April Coppini’s drawings with charcoal are an act of reverence, giving simple and immediate access to her work. In her visceral yet delicate renderings of animals and insects, particularly bees, show how they move in space, how they breathe and how the air is around them. By bringing forward images of the creatures around us believes this helps the viewer appreciate and understand them and our own place in the world.
Brett Harvey’s dynamic figurative sculptures display the concepts of masculinity and beauty as well as an incredible understanding of anatomy. His works present both intimidating physical strength and pensive vulnerability. A dominant theme in his work is that “it all goes back to the Greeks”, and Harvey is particularly adept at capturing hands and feet which convey an individuality as distinct as any portrait.
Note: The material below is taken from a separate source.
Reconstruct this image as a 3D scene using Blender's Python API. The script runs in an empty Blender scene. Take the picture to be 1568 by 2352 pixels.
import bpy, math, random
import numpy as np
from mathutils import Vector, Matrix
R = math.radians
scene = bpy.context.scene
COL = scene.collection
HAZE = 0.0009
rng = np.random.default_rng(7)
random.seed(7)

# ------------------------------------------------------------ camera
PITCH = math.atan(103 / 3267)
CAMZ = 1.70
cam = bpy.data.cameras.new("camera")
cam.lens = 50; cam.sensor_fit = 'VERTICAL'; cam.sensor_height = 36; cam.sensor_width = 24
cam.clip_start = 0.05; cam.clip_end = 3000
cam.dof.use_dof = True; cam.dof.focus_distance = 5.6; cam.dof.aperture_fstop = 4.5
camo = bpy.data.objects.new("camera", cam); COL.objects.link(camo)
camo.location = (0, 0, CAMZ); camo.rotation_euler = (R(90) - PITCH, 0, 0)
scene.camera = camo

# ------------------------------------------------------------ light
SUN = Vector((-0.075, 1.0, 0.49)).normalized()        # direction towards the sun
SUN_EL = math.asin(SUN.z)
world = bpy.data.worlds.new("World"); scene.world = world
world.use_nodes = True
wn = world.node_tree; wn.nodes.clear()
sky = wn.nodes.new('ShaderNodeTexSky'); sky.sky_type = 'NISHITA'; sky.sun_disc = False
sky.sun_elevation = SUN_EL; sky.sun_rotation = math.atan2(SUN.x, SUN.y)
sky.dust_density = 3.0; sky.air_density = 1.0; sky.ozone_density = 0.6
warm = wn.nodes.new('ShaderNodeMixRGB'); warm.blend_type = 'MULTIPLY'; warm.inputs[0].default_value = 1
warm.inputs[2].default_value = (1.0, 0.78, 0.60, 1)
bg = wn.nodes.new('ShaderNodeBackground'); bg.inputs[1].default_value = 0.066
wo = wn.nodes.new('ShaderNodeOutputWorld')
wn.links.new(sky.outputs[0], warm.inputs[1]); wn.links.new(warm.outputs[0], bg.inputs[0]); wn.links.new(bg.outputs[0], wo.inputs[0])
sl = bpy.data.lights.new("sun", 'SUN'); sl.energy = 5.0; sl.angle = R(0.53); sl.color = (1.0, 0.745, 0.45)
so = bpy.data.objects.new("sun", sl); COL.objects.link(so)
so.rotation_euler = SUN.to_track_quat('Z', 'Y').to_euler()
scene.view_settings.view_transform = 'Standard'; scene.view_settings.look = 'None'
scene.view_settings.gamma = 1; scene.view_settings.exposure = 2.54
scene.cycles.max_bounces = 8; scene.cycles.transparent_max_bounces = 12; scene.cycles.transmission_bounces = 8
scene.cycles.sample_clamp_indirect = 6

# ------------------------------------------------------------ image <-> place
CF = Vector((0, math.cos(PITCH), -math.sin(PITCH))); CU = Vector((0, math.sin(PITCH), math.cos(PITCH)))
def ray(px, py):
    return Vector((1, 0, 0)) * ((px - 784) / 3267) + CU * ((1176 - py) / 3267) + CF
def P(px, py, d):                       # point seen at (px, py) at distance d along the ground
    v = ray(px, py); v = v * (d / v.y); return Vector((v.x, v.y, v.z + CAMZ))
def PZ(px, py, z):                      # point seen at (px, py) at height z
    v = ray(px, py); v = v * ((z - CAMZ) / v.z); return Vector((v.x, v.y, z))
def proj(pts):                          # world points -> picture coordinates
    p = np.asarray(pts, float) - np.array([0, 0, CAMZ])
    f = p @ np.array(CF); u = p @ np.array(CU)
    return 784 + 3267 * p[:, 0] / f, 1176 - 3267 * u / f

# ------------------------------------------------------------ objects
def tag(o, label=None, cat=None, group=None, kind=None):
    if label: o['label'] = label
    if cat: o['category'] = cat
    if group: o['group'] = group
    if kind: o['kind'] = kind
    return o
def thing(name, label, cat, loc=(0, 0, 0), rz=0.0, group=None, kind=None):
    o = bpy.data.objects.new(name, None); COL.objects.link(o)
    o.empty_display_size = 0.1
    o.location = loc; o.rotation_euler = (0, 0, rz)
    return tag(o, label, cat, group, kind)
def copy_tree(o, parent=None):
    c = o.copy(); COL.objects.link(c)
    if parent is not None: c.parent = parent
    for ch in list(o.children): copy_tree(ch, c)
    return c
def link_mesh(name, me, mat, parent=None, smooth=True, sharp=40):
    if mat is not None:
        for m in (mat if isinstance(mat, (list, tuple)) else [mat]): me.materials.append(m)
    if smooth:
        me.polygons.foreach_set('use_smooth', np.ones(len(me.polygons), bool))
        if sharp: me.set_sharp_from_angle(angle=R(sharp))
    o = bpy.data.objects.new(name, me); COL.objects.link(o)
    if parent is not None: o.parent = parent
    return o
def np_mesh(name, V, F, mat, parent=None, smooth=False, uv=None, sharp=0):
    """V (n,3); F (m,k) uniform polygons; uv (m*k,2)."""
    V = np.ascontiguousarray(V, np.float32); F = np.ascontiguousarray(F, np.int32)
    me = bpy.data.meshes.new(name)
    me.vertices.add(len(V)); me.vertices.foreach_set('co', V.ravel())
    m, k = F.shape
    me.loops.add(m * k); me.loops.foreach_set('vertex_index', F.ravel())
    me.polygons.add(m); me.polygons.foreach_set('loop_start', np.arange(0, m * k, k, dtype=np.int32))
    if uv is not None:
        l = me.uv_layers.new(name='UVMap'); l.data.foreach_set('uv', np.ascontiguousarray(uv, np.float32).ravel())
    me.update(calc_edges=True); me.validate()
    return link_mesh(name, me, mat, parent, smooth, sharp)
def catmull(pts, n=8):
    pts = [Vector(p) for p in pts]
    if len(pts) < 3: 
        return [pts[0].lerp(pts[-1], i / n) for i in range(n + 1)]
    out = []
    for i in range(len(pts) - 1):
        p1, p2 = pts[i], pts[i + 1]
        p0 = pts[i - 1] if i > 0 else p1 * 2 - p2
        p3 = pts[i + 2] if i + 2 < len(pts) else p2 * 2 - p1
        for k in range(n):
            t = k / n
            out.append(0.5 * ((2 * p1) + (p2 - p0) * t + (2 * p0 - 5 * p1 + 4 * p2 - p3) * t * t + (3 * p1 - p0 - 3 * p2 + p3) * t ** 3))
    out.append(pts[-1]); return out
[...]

The portraits of Cayce Zavaglia, originally from Australia, are hand sewn using cotton and silk thread or crewel embroidery wool. Her meticulous attention to detail means that from a distance they read as hyper-realistic paintings, and only after closer inspection does the work’s true construction reveal itself.
The portraits she weaves of family, friends and fellow artists have created fabric paintings that glow with life and personality with sewn threads mimicking the way brush marks are layered within a painting. Her “versos” — the reverse side of her embroidered works — are a work of art themselves.
Darren Reid, a self-taught acrylic painter from Derby, UK creates local scenes with incredible photorealistic detail at first glance, though he can cleverly change angles so that on second glance you can see the angle of the bridge or the narrowness of the street is not entirely accurate, so that whilst photographs inform the works, Reid allows himself the freedom of interpretation. They're composites that tell whatever story he wants them to, but you will still be in awe of the exquisite detailing.
In his masterful portraits, the direct gaze of Golucho’s subjects are almost disarming in their honesty, yet there is also a sense of compassion, luminosity and poignancy. His main focus is on the human being and how the soul is manifested in the physical body. His characters are marked by life, which gives them great power.
With an early inclination toward imaginative art through to the digital innovations of PlayStation, Gennari has recently been bringing together all the pieces of her artistic identity into a fuller expression of her art. Gennari’s paintings have a beautiful clarity that captures animals in moments of tenderness and awareness and portraits that can be compared to the old masters.